▸ Supplied information:

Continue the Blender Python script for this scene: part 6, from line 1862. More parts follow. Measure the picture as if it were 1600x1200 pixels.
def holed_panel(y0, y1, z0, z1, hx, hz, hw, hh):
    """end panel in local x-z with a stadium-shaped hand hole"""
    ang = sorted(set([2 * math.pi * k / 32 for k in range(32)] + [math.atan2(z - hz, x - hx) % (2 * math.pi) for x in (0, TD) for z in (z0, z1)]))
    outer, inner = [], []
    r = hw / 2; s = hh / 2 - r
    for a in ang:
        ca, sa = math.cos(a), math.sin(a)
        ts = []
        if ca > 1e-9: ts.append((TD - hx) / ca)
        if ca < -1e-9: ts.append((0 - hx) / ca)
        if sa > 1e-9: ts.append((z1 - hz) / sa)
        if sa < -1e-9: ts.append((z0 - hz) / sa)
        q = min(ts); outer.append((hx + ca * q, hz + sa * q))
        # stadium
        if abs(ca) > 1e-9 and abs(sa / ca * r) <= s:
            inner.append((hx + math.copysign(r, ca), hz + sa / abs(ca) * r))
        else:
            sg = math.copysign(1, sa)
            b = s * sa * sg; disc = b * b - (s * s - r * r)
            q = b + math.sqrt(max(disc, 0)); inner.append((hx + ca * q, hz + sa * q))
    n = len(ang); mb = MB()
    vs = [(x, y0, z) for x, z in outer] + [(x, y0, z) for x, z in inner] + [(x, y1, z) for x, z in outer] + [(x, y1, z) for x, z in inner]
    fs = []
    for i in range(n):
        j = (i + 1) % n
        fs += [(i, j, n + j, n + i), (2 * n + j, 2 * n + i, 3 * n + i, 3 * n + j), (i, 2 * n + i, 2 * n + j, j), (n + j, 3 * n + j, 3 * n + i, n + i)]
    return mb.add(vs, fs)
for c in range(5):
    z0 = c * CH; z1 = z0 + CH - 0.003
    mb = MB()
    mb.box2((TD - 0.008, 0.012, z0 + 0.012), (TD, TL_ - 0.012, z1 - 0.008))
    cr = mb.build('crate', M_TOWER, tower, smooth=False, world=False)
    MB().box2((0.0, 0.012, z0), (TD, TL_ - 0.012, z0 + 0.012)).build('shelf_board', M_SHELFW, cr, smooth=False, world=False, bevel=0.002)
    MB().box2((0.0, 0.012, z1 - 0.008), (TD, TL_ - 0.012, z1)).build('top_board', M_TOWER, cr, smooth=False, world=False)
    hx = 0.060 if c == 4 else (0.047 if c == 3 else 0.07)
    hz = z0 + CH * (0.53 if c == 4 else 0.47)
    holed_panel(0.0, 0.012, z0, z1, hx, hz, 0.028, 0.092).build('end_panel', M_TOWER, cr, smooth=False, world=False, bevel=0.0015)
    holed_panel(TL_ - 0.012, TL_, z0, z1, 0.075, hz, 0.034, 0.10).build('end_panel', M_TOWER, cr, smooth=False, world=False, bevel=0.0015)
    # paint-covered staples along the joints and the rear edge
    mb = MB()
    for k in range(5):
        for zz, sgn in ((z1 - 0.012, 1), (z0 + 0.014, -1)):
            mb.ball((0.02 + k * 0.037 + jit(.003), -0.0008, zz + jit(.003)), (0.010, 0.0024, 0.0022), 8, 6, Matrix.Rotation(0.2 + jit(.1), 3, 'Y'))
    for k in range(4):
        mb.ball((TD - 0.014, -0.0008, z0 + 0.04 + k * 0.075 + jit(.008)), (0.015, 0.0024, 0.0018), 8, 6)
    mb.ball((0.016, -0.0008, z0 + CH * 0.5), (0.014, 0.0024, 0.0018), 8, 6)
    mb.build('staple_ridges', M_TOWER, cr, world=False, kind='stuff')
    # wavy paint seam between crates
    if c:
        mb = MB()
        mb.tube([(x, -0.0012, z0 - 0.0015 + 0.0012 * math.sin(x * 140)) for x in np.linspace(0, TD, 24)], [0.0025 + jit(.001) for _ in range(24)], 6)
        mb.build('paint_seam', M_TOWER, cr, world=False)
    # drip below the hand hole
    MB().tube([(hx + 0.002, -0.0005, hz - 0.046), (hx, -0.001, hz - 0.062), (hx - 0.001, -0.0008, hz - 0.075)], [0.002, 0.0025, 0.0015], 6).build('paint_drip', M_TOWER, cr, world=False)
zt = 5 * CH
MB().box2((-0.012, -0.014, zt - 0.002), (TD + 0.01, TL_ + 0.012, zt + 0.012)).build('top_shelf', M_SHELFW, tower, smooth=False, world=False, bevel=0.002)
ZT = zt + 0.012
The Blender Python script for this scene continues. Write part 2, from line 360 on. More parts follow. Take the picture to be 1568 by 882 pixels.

▸ Stated exercise:
Reproduce all data above, unchanged.

▸ Problem solution:
Continue the Blender Python script for this scene: part 6, from line 1862. More parts follow. Measure the picture as if it were 1600x1200 pixels.
def holed_panel(y0, y1, z0, z1, hx, hz, hw, hh):
    """end panel in local x-z with a stadium-shaped hand hole"""
    ang = sorted(set([2 * math.pi * k / 32 for k in range(32)] + [math.atan2(z - hz, x - hx) % (2 * math.pi) for x in (0, TD) for z in (z0, z1)]))
    outer, inner = [], []
    r = hw / 2; s = hh / 2 - r
    for a in ang:
        ca, sa = math.cos(a), math.sin(a)
        ts = []
        if ca > 1e-9: ts.append((TD - hx) / ca)
        if ca < -1e-9: ts.append((0 - hx) / ca)
        if sa > 1e-9: ts.append((z1 - hz) / sa)
        if sa < -1e-9: ts.append((z0 - hz) / sa)
        q = min(ts); outer.append((hx + ca * q, hz + sa * q))
        # stadium
        if abs(ca) > 1e-9 and abs(sa / ca * r) <= s:
            inner.append((hx + math.copysign(r, ca), hz + sa / abs(ca) * r))
        else:
            sg = math.copysign(1, sa)
            b = s * sa * sg; disc = b * b - (s * s - r * r)
            q = b + math.sqrt(max(disc, 0)); inner.append((hx + ca * q, hz + sa * q))
    n = len(ang); mb = MB()
    vs = [(x, y0, z) for x, z in outer] + [(x, y0, z) for x, z in inner] + [(x, y1, z) for x, z in outer] + [(x, y1, z) for x, z in inner]
    fs = []
    for i in range(n):
        j = (i + 1) % n
        fs += [(i, j, n + j, n + i), (2 * n + j, 2 * n + i, 3 * n + i, 3 * n + j), (i, 2 * n + i, 2 * n + j, j), (n + j, 3 * n + j, 3 * n + i, n + i)]
    return mb.add(vs, fs)
for c in range(5):
    z0 = c * CH; z1 = z0 + CH - 0.003
    mb = MB()
    mb.box2((TD - 0.008, 0.012, z0 + 0.012), (TD, TL_ - 0.012, z1 - 0.008))
    cr = mb.build('crate', M_TOWER, tower, smooth=False, world=False)
    MB().box2((0.0, 0.012, z0), (TD, TL_ - 0.012, z0 + 0.012)).build('shelf_board', M_SHELFW, cr, smooth=False, world=False, bevel=0.002)
    MB().box2((0.0, 0.012, z1 - 0.008), (TD, TL_ - 0.012, z1)).build('top_board', M_TOWER, cr, smooth=False, world=False)
    hx = 0.060 if c == 4 else (0.047 if c == 3 else 0.07)
    hz = z0 + CH * (0.53 if c == 4 else 0.47)
    holed_panel(0.0, 0.012, z0, z1, hx, hz, 0.028, 0.092).build('end_panel', M_TOWER, cr, smooth=False, world=False, bevel=0.0015)
    holed_panel(TL_ - 0.012, TL_, z0, z1, 0.075, hz, 0.034, 0.10).build('end_panel', M_TOWER, cr, smooth=False, world=False, bevel=0.0015)
    # paint-covered staples along the joints and the rear edge
    mb = MB()
    for k in range(5):
        for zz, sgn in ((z1 - 0.012, 1), (z0 + 0.014, -1)):
            mb.ball((0.02 + k * 0.037 + jit(.003), -0.0008, zz + jit(.003)), (0.010, 0.0024, 0.0022), 8, 6, Matrix.Rotation(0.2 + jit(.1), 3, 'Y'))
    for k in range(4):
        mb.ball((TD - 0.014, -0.0008, z0 + 0.04 + k * 0.075 + jit(.008)), (0.015, 0.0024, 0.0018), 8, 6)
    mb.ball((0.016, -0.0008, z0 + CH * 0.5), (0.014, 0.0024, 0.0018), 8, 6)
    mb.build('staple_ridges', M_TOWER, cr, world=False, kind='stuff')
    # wavy paint seam between crates
    if c:
        mb = MB()
        mb.tube([(x, -0.0012, z0 - 0.0015 + 0.0012 * math.sin(x * 140)) for x in np.linspace(0, TD, 24)], [0.0025 + jit(.001) for _ in range(24)], 6)
        mb.build('paint_seam', M_TOWER, cr, world=False)
    # drip below the hand hole
    MB().tube([(hx + 0.002, -0.0005, hz - 0.046), (hx, -0.001, hz - 0.062), (hx - 0.001, -0.0008, hz - 0.075)], [0.002, 0.0025, 0.0015], 6).build('paint_drip', M_TOWER, cr, world=False)
zt = 5 * CH
MB().box2((-0.012, -0.014, zt - 0.002), (TD + 0.01, TL_ + 0.012, zt + 0.012)).build('top_shelf', M_SHELFW, tower, smooth=False, world=False, bevel=0.002)
ZT = zt + 0.012
The Blender Python script for this scene continues. Write part 2, from line 360 on. More parts follow. Take the picture to be 1568 by 882 pixels.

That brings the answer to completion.